By Emily RetterSenior Feature Writer,
He quickly handed her the notes he was clutching tightly for her victory speech with a wide smile of congratulation and a comforting rub on her back. She took them without a glance and bounded straight for the stage.
Hugh O’Leary, 48, our new Prime Minister’s accountant husband, could currently walk down a street unnoticed. Probably even Downing Street.
About to enter Number 10 by his wife’s side, or maybe three steps behind, with their two teenage daughters – the first teens to slope self-consciously behind the black front door since the Blairs 25 years ago – this gentle-looking everyman has been largely absent from Truss’s campaign trail.

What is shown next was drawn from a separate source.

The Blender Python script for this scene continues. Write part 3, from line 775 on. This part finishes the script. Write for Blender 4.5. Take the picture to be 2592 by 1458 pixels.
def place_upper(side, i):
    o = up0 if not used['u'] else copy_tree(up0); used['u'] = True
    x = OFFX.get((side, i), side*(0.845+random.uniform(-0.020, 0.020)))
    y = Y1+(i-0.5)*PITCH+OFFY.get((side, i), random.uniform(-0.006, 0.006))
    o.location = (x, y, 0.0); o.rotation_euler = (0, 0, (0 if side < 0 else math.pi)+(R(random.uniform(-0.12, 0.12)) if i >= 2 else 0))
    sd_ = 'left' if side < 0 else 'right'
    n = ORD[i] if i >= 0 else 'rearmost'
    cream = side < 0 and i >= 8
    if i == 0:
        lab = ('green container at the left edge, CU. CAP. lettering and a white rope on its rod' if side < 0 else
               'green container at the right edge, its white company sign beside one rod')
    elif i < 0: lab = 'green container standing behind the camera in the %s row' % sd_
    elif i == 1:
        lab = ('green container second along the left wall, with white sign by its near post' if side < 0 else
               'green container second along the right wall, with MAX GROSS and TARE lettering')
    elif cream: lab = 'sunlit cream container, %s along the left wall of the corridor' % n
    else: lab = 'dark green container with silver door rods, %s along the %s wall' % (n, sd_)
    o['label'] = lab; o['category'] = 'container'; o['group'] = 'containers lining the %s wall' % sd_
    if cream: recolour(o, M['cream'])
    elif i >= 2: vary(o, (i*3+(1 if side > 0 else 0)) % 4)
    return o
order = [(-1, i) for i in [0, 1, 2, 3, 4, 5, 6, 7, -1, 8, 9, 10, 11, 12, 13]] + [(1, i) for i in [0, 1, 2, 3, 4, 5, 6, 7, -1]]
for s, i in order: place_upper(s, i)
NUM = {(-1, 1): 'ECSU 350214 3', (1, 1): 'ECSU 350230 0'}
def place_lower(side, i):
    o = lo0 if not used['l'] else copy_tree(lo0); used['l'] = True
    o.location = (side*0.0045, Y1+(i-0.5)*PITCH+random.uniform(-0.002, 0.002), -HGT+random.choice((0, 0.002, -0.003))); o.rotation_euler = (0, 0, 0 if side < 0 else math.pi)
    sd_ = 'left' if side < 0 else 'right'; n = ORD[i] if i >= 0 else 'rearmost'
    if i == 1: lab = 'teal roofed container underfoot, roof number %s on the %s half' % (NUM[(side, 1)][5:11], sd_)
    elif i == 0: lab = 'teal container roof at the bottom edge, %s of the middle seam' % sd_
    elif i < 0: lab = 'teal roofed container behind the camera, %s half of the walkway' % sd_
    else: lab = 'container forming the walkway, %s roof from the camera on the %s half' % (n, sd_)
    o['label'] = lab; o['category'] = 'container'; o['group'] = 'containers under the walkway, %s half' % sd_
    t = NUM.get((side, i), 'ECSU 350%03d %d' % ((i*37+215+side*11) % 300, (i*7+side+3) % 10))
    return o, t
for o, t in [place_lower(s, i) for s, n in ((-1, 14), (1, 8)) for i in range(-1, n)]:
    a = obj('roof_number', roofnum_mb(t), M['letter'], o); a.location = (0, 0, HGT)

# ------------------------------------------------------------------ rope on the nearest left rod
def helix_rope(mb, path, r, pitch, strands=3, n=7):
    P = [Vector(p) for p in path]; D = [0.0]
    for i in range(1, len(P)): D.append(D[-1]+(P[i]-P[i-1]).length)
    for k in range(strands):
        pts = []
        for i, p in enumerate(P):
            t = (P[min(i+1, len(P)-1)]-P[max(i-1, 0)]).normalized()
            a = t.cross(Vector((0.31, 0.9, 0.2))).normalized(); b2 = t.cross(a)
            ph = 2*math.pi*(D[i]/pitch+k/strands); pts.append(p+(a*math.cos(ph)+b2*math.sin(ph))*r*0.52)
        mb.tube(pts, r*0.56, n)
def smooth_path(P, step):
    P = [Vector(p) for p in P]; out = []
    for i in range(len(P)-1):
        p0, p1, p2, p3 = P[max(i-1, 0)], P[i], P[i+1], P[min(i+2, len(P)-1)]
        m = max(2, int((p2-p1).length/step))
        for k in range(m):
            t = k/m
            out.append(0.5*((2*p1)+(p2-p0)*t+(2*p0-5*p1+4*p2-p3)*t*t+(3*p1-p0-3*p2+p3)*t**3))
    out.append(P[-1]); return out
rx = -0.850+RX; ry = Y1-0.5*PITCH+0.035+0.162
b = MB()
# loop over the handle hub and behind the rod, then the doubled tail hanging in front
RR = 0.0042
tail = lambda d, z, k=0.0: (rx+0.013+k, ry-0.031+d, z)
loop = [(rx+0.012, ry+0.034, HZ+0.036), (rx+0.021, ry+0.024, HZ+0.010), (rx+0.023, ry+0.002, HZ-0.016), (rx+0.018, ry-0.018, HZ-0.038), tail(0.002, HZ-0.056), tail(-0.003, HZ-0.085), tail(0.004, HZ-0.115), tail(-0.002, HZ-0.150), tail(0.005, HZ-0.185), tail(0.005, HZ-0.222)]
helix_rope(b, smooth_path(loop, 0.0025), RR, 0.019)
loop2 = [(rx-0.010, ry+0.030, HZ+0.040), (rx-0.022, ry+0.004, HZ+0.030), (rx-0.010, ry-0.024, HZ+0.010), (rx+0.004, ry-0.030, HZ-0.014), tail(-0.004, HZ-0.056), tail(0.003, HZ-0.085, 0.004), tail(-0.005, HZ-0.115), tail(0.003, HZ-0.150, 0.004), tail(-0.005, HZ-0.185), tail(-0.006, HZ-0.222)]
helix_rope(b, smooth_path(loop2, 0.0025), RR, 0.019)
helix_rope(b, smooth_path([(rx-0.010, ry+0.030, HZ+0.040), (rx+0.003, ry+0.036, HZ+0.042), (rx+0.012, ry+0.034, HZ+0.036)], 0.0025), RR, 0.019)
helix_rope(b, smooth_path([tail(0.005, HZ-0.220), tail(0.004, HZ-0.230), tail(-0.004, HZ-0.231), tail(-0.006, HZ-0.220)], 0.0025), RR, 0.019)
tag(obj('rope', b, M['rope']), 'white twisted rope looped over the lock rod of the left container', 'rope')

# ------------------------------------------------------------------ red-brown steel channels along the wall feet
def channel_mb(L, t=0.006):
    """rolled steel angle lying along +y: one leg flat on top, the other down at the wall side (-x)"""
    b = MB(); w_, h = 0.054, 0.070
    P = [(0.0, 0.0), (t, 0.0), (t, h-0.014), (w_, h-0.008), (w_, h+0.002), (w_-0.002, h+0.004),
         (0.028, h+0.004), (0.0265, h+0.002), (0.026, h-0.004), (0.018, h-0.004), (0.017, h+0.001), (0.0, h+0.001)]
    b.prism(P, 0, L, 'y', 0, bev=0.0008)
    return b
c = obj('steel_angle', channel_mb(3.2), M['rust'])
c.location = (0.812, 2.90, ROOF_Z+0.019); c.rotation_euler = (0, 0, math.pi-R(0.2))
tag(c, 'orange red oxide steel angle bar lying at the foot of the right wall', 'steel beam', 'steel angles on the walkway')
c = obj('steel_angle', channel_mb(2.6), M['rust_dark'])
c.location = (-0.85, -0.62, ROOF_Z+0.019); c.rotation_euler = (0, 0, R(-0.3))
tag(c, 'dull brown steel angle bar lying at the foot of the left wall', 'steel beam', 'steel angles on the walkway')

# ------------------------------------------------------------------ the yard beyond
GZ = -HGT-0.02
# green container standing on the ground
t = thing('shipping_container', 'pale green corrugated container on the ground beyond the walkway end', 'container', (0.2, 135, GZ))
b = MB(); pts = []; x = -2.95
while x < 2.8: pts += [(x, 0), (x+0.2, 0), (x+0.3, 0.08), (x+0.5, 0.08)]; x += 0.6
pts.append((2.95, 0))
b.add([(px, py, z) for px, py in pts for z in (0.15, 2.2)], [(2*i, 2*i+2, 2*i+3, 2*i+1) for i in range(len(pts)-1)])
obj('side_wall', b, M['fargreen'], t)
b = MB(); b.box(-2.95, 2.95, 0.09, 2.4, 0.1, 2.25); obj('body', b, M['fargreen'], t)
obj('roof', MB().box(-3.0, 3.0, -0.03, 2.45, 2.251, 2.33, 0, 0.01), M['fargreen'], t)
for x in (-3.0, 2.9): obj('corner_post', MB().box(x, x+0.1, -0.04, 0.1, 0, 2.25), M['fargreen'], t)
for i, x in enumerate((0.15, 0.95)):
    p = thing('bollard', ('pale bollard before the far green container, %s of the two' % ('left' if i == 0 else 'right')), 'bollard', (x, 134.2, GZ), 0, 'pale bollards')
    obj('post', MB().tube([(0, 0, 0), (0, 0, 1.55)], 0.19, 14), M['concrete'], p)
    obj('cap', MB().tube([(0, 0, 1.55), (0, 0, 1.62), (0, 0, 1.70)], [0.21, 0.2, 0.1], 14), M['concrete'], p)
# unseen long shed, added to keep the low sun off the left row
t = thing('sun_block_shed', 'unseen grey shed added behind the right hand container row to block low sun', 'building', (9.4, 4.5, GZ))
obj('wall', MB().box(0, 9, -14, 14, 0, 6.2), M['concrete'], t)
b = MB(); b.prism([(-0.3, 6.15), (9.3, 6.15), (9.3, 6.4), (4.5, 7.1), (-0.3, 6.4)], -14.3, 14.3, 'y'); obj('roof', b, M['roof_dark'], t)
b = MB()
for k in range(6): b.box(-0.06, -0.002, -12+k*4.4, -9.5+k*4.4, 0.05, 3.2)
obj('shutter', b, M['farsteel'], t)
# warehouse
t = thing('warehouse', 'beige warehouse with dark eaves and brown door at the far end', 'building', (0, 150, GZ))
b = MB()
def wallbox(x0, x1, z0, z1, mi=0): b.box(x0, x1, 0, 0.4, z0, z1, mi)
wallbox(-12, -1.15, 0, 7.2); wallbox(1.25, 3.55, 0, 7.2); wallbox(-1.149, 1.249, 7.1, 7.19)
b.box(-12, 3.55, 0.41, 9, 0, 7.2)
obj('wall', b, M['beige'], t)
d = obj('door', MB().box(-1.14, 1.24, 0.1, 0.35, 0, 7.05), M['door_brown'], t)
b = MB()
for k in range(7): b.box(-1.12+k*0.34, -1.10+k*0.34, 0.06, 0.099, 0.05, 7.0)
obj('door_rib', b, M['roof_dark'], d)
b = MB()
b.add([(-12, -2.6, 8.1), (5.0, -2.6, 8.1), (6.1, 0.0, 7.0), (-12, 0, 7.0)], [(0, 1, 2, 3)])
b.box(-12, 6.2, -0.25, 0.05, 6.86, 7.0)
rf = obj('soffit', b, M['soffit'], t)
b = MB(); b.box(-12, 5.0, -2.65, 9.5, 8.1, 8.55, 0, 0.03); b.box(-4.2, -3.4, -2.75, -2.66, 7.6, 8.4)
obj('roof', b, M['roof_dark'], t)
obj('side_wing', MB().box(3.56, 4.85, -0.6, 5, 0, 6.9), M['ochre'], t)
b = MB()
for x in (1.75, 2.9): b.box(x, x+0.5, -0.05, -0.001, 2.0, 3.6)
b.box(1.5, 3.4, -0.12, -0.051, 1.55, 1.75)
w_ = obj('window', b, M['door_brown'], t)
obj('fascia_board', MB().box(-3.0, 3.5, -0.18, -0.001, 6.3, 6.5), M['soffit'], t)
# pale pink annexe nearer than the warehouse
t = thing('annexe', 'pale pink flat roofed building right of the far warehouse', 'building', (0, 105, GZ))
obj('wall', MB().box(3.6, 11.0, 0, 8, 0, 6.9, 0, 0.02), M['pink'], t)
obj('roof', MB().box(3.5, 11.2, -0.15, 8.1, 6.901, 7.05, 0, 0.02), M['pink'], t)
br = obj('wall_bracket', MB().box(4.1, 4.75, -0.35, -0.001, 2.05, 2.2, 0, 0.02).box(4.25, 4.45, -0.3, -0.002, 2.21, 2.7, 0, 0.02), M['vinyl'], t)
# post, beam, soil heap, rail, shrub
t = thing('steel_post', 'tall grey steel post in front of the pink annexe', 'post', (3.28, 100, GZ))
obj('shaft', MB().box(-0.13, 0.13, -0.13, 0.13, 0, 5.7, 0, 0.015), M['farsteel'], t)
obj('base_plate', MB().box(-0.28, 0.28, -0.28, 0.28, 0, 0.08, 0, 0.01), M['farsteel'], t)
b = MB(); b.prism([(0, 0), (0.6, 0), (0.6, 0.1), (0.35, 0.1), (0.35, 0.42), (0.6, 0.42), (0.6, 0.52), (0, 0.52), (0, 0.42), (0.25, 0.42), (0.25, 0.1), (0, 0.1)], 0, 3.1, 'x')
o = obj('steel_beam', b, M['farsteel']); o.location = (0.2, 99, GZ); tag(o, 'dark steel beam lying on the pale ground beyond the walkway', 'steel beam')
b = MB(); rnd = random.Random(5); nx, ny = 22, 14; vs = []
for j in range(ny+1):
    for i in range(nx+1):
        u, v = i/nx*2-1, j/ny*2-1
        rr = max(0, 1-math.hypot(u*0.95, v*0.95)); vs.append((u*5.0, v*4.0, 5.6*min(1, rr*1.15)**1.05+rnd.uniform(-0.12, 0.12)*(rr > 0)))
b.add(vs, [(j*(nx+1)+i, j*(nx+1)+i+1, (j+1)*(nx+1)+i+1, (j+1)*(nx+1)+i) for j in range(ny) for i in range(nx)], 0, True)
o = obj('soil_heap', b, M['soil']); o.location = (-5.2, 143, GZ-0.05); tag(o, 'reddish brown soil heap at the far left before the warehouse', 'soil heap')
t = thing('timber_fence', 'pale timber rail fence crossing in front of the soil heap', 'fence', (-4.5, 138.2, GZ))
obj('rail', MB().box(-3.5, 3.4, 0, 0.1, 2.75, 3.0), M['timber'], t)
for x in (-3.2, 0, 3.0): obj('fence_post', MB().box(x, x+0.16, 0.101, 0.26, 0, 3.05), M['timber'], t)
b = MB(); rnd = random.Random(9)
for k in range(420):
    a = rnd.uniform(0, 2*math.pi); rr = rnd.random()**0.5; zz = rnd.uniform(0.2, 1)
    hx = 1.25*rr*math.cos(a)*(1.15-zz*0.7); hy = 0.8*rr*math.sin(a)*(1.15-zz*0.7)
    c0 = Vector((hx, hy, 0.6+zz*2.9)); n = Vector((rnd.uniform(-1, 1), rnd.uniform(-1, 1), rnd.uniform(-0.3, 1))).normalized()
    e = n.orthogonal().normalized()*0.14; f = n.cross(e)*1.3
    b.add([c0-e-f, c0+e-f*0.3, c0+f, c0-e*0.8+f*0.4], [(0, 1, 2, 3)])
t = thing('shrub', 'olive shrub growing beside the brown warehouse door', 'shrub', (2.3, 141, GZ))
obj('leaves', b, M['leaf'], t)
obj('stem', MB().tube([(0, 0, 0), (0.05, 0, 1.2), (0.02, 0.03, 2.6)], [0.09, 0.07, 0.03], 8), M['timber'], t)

Much as Denis Thatcher once described himself unwittingly menacingly as the “most shadowy husband of all time”, O’Leary seems to be forging the same stealthy niche.
“Always present, never there” was Denis’s motto, Theresa May ’s husband Philip later followed suit, and it appears O’Leary will now take the same baton as a Tory spouse. A baton Carrie Johnson dropped with a clanger – or, more likely, never accepted.
Currently believed to work from home, and sniffily labeled a ‘house husband’, Truss rarely mentions O’Leary. Although she has praised him for always being on hand to answer an economic query (which may come in handy in the months ahead).
Former London School of Economics student O’Leary apparently knows to make himself useful. “Whenever I want a late night discussion about supply side reform or econometrics, there’s always someone on hand,” she once said. Oh, the romance.
The maths whizz, perhaps soon to be tackling the nation’s energy woes from his pillow, grew up in Allerton, Liverpool, before his family moved to Heswall, Wirral.
A fellow Tory, in 2002 he stood as candidate in the Greenwich council elections, but lost. Although he still canvasses with the blues, Truss is given full ownership of the stage.